■ COLLECTED DATA ■
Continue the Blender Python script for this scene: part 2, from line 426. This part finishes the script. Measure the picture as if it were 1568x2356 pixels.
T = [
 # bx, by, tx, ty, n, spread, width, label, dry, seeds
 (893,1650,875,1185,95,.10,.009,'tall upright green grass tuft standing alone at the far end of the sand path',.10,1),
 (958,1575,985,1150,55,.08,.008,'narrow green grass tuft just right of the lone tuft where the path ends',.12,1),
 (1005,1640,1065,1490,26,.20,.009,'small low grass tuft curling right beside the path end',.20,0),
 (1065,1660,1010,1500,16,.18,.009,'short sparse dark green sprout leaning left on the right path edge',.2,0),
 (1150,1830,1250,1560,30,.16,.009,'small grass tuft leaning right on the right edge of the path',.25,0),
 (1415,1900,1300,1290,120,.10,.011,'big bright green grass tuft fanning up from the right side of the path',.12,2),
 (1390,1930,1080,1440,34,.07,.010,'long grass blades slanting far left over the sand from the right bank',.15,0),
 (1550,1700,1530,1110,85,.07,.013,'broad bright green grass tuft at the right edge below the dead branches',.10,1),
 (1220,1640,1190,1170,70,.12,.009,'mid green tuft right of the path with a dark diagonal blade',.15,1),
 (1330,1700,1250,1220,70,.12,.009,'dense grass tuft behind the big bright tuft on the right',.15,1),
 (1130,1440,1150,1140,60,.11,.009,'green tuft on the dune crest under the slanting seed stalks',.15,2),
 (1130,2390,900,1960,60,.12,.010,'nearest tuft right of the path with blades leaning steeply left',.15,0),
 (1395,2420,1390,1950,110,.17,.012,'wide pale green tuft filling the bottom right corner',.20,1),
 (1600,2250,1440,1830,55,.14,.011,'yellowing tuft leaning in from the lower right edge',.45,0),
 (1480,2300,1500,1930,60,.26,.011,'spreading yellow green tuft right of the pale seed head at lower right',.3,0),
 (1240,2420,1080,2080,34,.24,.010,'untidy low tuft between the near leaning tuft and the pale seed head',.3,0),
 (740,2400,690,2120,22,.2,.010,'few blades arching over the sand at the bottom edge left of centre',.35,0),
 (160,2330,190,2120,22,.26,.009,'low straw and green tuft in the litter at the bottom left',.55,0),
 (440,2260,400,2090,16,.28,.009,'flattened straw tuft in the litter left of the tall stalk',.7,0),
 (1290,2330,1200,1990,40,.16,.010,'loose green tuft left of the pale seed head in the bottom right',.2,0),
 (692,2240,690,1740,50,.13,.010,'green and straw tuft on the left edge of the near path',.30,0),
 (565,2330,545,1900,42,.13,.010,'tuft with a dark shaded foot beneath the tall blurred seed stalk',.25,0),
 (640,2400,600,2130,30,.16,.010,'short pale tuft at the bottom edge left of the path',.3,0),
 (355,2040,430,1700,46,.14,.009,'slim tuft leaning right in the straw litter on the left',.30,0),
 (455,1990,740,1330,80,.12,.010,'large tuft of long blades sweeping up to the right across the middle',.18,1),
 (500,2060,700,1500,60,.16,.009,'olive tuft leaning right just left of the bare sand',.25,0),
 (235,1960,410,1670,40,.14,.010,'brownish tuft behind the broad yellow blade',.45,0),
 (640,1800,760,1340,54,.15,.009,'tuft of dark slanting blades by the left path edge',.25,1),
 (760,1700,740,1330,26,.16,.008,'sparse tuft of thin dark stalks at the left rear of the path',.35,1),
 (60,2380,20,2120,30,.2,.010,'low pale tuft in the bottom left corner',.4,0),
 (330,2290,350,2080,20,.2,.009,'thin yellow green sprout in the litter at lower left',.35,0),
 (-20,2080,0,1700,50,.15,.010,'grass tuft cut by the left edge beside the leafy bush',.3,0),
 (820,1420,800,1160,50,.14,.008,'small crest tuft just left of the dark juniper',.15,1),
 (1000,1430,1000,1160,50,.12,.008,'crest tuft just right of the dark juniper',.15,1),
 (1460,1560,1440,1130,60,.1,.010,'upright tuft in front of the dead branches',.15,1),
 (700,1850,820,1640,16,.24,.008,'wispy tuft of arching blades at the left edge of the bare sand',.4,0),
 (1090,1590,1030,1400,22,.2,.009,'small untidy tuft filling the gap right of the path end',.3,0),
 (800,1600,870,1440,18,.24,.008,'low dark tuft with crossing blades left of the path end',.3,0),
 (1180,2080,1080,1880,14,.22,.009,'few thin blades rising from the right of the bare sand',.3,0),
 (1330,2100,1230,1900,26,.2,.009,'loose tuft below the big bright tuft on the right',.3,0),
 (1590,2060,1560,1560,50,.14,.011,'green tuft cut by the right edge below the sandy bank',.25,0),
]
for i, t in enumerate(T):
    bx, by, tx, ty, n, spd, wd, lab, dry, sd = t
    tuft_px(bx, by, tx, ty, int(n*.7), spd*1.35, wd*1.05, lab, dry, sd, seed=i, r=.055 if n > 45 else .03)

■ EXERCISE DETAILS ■
Return every line of the material exactly.

■ FULL ANSWER ■
Continue the Blender Python script for this scene: part 2, from line 426. This part finishes the script. Measure the picture as if it were 1568x2356 pixels.
T = [
 # bx, by, tx, ty, n, spread, width, label, dry, seeds
 (893,1650,875,1185,95,.10,.009,'tall upright green grass tuft standing alone at the far end of the sand path',.10,1),
 (958,1575,985,1150,55,.08,.008,'narrow green grass tuft just right of the lone tuft where the path ends',.12,1),
 (1005,1640,1065,1490,26,.20,.009,'small low grass tuft curling right beside the path end',.20,0),
 (1065,1660,1010,1500,16,.18,.009,'short sparse dark green sprout leaning left on the right path edge',.2,0),
 (1150,1830,1250,1560,30,.16,.009,'small grass tuft leaning right on the right edge of the path',.25,0),
 (1415,1900,1300,1290,120,.10,.011,'big bright green grass tuft fanning up from the right side of the path',.12,2),
 (1390,1930,1080,1440,34,.07,.010,'long grass blades slanting far left over the sand from the right bank',.15,0),
 (1550,1700,1530,1110,85,.07,.013,'broad bright green grass tuft at the right edge below the dead branches',.10,1),
 (1220,1640,1190,1170,70,.12,.009,'mid green tuft right of the path with a dark diagonal blade',.15,1),
 (1330,1700,1250,1220,70,.12,.009,'dense grass tuft behind the big bright tuft on the right',.15,1),
 (1130,1440,1150,1140,60,.11,.009,'green tuft on the dune crest under the slanting seed stalks',.15,2),
 (1130,2390,900,1960,60,.12,.010,'nearest tuft right of the path with blades leaning steeply left',.15,0),
 (1395,2420,1390,1950,110,.17,.012,'wide pale green tuft filling the bottom right corner',.20,1),
 (1600,2250,1440,1830,55,.14,.011,'yellowing tuft leaning in from the lower right edge',.45,0),
 (1480,2300,1500,1930,60,.26,.011,'spreading yellow green tuft right of the pale seed head at lower right',.3,0),
 (1240,2420,1080,2080,34,.24,.010,'untidy low tuft between the near leaning tuft and the pale seed head',.3,0),
 (740,2400,690,2120,22,.2,.010,'few blades arching over the sand at the bottom edge left of centre',.35,0),
 (160,2330,190,2120,22,.26,.009,'low straw and green tuft in the litter at the bottom left',.55,0),
 (440,2260,400,2090,16,.28,.009,'flattened straw tuft in the litter left of the tall stalk',.7,0),
 (1290,2330,1200,1990,40,.16,.010,'loose green tuft left of the pale seed head in the bottom right',.2,0),
 (692,2240,690,1740,50,.13,.010,'green and straw tuft on the left edge of the near path',.30,0),
 (565,2330,545,1900,42,.13,.010,'tuft with a dark shaded foot beneath the tall blurred seed stalk',.25,0),
 (640,2400,600,2130,30,.16,.010,'short pale tuft at the bottom edge left of the path',.3,0),
 (355,2040,430,1700,46,.14,.009,'slim tuft leaning right in the straw litter on the left',.30,0),
 (455,1990,740,1330,80,.12,.010,'large tuft of long blades sweeping up to the right across the middle',.18,1),
 (500,2060,700,1500,60,.16,.009,'olive tuft leaning right just left of the bare sand',.25,0),
 (235,1960,410,1670,40,.14,.010,'brownish tuft behind the broad yellow blade',.45,0),
 (640,1800,760,1340,54,.15,.009,'tuft of dark slanting blades by the left path edge',.25,1),
 (760,1700,740,1330,26,.16,.008,'sparse tuft of thin dark stalks at the left rear of the path',.35,1),
 (60,2380,20,2120,30,.2,.010,'low pale tuft in the bottom left corner',.4,0),
 (330,2290,350,2080,20,.2,.009,'thin yellow green sprout in the litter at lower left',.35,0),
 (-20,2080,0,1700,50,.15,.010,'grass tuft cut by the left edge beside the leafy bush',.3,0),
 (820,1420,800,1160,50,.14,.008,'small crest tuft just left of the dark juniper',.15,1),
 (1000,1430,1000,1160,50,.12,.008,'crest tuft just right of the dark juniper',.15,1),
 (1460,1560,1440,1130,60,.1,.010,'upright tuft in front of the dead branches',.15,1),
 (700,1850,820,1640,16,.24,.008,'wispy tuft of arching blades at the left edge of the bare sand',.4,0),
 (1090,1590,1030,1400,22,.2,.009,'small untidy tuft filling the gap right of the path end',.3,0),
 (800,1600,870,1440,18,.24,.008,'low dark tuft with crossing blades left of the path end',.3,0),
 (1180,2080,1080,1880,14,.22,.009,'few thin blades rising from the right of the bare sand',.3,0),
 (1330,2100,1230,1900,26,.2,.009,'loose tuft below the big bright tuft on the right',.3,0),
 (1590,2060,1560,1560,50,.14,.011,'green tuft cut by the right edge below the sandy bank',.25,0),
]
for i, t in enumerate(T):
    bx, by, tx, ty, n, spd, wd, lab, dry, sd = t
    tuft_px(bx, by, tx, ty, int(n*.7), spd*1.35, wd*1.05, lab, dry, sd, seed=i, r=.055 if n > 45 else .03)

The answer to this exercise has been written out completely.